YM Essentials: Helping Students Process Their Mission Trip
(ym360 Note: this was originally written last year, but as Summer camp and mission trips are happening right now, we thought this was a good time to break this post back out. It has some great application. Check it out for yourself.)
Right now you’re probably in the middle of fundraising for your mission trip(s) this summer. You’re booking transportation, planning meals, nailing down service opportunities, and sketching out what you’ll be doing for fun in the evenings. (What, you’re not doing any of that yet? Better get on it!) Some of you are weeks or days away from a Spring Break mission trip. And still others of you are on a Spring Break mission trip this very moment.
Regardless of where you find yourself, now is the time to start thinking through how you will help your students process what they experience on the mission trip.
Short-term missions are powerful in their ability to radically (re)shape worldview and change hearts. The students who serve on your mission trip will touch people in the name of Christ. When that happens, your students will be touched as well. Unfortunately, the experiences that change your students can start to fade almost as soon as you get home. As they fade, so will the changes those experiences foster. Helping your students process their mission trip experiences will enable your trip to continue transforming your teens long after the trip is over.
Here are a few ideas that can help your students wrestle with their mission trip experiences in meaningful ways.
Journal
I know, I know: not everyone is into journaling. But if you prepare the journals well, they ARE effective. You can buy your journals (there are plenty to be found online) or you can make your own. If you create your own journals, make sure they look good. Include a devotional section with some questions for your students to answer. If you know what you’ll be doing each day of your trip, tie in the devotional to the experiences of the day. Our journals also always include a page for each day with the phrases “things I touched, things I heard, things I saw, things I tasted,” and “things I experienced.” This gives the students a space to write or draw experiences that are outside of your devotional thoughts but that they want to remember.
Plan your evenings in such a way that everyone is required to take 15-20 minutes to go off by themselves and journal about the day at the same time.
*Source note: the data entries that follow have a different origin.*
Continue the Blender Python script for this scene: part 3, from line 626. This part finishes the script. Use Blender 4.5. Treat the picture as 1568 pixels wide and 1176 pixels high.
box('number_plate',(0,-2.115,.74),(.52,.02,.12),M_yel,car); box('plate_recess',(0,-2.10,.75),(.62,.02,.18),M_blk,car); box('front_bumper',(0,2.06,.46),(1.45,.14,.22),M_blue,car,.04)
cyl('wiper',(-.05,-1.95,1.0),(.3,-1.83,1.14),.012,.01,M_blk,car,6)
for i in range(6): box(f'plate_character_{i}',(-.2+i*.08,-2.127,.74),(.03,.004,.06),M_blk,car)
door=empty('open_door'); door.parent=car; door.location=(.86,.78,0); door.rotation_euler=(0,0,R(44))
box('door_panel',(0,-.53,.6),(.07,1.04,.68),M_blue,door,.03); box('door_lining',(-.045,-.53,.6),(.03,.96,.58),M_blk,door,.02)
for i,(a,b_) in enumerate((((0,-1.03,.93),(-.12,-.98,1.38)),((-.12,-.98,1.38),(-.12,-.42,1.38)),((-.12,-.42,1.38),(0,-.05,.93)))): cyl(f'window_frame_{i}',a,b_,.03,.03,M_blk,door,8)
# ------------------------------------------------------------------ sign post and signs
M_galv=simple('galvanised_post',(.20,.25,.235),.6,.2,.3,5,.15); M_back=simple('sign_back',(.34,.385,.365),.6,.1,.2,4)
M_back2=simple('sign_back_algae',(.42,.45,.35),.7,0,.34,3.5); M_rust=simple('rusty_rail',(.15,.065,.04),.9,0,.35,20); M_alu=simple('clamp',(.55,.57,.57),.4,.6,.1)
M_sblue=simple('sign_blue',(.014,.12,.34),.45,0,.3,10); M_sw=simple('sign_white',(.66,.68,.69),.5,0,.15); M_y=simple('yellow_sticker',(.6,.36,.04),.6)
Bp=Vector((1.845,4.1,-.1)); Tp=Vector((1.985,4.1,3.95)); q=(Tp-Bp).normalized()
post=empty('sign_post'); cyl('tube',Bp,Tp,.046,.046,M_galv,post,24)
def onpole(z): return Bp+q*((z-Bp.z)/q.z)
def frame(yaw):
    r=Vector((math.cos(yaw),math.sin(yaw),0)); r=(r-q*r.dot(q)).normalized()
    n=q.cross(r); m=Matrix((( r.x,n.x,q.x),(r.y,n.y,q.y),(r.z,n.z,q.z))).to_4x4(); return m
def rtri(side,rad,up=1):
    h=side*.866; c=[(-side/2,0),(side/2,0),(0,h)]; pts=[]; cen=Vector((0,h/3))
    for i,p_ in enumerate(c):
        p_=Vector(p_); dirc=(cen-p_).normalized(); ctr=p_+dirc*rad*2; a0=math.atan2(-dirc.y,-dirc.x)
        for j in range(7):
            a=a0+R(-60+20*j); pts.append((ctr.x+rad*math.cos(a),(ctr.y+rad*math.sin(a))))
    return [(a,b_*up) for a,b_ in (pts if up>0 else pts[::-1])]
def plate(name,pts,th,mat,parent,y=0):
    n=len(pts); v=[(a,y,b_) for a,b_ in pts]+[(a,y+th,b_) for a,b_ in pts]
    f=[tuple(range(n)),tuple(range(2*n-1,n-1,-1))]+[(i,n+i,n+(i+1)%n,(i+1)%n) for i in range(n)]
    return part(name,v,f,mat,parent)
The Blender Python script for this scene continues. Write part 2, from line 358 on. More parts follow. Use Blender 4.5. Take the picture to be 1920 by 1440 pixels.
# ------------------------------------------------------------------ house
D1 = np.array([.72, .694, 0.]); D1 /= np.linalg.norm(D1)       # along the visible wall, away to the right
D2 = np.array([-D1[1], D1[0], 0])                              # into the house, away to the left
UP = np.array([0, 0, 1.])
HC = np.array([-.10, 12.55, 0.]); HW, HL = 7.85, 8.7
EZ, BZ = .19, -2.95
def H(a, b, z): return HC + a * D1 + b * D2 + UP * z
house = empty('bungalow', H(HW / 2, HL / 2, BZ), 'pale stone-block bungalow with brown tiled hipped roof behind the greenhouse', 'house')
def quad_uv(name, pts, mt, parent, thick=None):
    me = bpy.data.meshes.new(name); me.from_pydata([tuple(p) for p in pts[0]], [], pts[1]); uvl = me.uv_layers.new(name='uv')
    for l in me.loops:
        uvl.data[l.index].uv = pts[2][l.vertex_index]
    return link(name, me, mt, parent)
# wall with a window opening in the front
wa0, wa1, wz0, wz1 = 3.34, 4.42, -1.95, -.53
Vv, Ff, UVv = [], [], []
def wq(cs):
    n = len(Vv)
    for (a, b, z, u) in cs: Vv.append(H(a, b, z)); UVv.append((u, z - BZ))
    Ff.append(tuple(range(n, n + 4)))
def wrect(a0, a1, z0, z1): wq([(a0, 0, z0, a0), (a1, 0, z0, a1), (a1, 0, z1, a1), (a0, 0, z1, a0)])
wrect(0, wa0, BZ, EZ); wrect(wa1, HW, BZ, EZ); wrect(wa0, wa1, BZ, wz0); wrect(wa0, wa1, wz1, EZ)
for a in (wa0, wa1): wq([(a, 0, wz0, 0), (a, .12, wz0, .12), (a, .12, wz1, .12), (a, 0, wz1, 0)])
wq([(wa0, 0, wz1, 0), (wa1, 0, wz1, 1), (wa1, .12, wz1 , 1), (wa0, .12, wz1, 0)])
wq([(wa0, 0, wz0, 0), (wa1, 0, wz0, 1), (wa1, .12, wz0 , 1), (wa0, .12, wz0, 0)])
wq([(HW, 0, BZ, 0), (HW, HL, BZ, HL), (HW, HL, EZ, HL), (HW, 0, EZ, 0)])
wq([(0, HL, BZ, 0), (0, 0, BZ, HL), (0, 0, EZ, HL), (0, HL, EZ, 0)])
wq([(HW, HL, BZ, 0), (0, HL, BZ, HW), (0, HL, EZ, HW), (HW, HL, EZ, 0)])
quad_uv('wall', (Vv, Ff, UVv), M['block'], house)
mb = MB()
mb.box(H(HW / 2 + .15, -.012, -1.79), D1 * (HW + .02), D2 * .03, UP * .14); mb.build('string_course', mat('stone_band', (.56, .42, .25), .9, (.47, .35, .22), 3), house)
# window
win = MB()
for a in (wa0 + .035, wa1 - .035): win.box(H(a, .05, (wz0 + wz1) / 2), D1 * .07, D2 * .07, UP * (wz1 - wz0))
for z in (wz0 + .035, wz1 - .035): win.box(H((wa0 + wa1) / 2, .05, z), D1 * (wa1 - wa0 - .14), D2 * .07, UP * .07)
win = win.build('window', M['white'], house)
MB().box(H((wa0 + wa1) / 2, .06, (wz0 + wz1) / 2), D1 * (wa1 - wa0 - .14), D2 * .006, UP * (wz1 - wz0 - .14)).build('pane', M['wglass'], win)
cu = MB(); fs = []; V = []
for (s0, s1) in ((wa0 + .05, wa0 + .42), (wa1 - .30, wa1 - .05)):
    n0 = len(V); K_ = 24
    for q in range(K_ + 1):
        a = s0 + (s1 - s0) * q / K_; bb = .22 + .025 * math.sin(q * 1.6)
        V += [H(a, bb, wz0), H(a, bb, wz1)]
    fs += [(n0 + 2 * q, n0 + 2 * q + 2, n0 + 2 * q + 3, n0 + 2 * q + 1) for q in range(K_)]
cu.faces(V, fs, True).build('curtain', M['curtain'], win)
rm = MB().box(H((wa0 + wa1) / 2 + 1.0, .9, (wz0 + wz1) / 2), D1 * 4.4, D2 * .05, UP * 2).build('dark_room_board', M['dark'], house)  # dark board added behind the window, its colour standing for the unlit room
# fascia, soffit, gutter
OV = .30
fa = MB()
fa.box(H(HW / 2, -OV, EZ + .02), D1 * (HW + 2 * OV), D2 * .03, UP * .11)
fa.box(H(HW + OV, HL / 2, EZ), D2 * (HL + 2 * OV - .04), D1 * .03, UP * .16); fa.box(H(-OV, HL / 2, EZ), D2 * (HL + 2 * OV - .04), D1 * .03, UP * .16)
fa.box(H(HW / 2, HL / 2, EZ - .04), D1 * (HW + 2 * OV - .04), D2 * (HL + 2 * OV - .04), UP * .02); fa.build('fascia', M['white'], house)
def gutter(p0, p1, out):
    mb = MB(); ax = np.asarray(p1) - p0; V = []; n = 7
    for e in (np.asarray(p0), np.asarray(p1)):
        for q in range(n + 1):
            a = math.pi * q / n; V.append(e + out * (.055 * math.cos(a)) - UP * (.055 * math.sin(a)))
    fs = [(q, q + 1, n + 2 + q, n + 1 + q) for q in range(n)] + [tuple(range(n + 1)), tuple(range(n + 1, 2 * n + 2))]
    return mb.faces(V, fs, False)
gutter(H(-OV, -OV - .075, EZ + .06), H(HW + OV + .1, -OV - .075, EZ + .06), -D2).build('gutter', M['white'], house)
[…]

This exercise will help them solidify memories of the day while they’re still fresh, and you will also be help them tie their experiences to the mission of God.
Blog
We did this for the first time last year, and it was a HUGE success. Before you leave, create a mission trip blog. (You can do this for free at Wordpress or Tumblr. It’s super intuitive even if you’ve never set-up a blog before.) Then, depending on how many people you have on your trip, figure out how many people will need to blog each day so that everyone does it at least once. We made it known at the beginning of the trip that everyone would be contributing once, and then we let people volunteer to go each night. Your students will type or write a short blog post about the day. We encouraged them to ask themselves three questions: “What was my favorite part of the day? What challenged me or pushed me outside my comfort zone? Where did I see God moving today?” These questions helped keep everyone on track and focus their posts. Once they give you their blog posts, you can edit them and publish them on your site.
When we tried this over the summer, I was shocked by the response. The teens loved doing it, and we had a surprising number of people reading the posts. Our congregation read them, but so did the congregation where we stayed. Our students couldn’t wait to see who responded to their posts and what people had to say, and our readers couldn’t wait to hear how our teens served.
Video/Slideshow
You probably already do this, so let me encourage you to simply be creative in your approach. Rather than taking all the pictures and putting the slideshow together yourself, have a couple teens do it. It will increase their buy-in, they’ll take better pictures than you, and they’ll make a great video.
Report Back
Not every church can do this in the same way, so you’ll have to figure out how it works in your context. Select a few students who are comfortable in front of people and have them report to the church (or smaller groups within the church) about how the trip went. At our church we try to get a couple teens on stage during our Sunday morning worship service, but you can also do this in adult classes, or even just up front at your next youth gathering. This encourages your teens to think critically about how your group served, and it’s a great way to inform and thank the groups of people who gave money to help your teens to on the mission trip in the first place.
None of these ideas are overly difficult, but they do take forethought to pull off. The good news is that you still have plenty of time. By thinking through how you will help your students process their mission trip experiences, you will make your trip an opportunity for even greater spiritual growth and maturity.